Assignment Fee

The profit a wholesaler earns by assigning their purchase contract on a distressed property to an end buyer.

Investment Strategies

What is Assignment Fee?

An assignment fee is the payment a real estate wholesaler receives for transferring (assigning) their rights under a purchase contract to an end buyer. When a wholesaler puts a distressed property under contract at a negotiated price and then finds another investor willing to purchase the contract at a higher price, the difference is the assignment fee. This fee represents the wholesaler's compensation for finding the deal, negotiating with the seller, and connecting the property with a buyer.

Typical assignment fees range from $5,000 to $20,000 per deal, though they can be significantly higher on larger or more deeply discounted properties. The fee must be reasonable enough that the end buyer still has sufficient margin to profit from their renovation and resale or rental strategy. If the assignment fee is too large, end buyers will simply find their own deals rather than paying a premium for wholesaler-sourced properties.

The mechanics work as follows: The wholesaler negotiates a purchase contract with the seller at Price A. The contract includes an assignment clause allowing the wholesaler to assign their rights to another party.
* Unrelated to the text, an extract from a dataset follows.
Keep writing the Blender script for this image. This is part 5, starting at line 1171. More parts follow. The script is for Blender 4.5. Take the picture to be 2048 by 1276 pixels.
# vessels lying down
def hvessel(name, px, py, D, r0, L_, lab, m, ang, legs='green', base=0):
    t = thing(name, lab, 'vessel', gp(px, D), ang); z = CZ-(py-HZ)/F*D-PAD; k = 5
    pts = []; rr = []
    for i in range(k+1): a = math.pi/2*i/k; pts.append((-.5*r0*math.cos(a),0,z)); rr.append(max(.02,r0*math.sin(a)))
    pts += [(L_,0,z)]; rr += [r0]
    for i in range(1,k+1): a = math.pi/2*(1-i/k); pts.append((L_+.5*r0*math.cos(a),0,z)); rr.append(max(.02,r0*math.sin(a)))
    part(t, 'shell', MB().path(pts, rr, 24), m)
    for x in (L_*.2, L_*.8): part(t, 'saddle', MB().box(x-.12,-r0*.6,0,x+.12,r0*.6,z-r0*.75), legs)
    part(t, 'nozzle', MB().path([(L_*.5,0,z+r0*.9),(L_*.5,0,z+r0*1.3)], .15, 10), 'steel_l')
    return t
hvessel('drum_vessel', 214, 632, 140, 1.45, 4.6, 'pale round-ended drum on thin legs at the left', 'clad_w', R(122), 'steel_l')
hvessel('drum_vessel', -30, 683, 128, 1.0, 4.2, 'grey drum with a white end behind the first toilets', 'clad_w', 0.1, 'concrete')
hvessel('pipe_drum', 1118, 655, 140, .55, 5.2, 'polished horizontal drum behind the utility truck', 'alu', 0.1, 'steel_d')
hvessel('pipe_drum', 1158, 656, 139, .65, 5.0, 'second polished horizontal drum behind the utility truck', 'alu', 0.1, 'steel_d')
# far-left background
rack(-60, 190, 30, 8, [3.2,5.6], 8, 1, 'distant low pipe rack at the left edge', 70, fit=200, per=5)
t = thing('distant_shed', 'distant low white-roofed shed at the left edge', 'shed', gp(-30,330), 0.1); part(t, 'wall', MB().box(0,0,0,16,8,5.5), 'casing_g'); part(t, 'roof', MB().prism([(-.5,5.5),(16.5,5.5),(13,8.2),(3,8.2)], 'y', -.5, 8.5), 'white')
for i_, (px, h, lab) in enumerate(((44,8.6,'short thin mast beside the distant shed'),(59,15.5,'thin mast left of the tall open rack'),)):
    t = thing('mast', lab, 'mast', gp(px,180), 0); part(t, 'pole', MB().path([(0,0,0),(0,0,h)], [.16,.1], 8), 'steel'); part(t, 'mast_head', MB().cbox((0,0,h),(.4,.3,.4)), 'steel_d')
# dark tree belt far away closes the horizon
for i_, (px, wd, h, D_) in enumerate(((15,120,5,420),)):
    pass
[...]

The wholesaler then markets the deal to their buyers list at Price A + Assignment Fee. When a buyer agrees, the wholesaler signs an assignment of contract, and at closing, the end buyer pays the full amount, with the assignment fee going to the wholesaler and the original contract price going to the seller.

Ugly House Finder helps wholesalers maintain deal flow by providing a consistent pipeline of distressed property leads through AI scanning. The platform's skip trace integration also enables rapid owner contact, reducing the time between property identification and contract execution.

Example

The wholesaler contracted the property at $38,000 and assigned the contract to a fix-and-flip investor for $48,000, earning a $10,000 assignment fee without ever taking ownership of the property.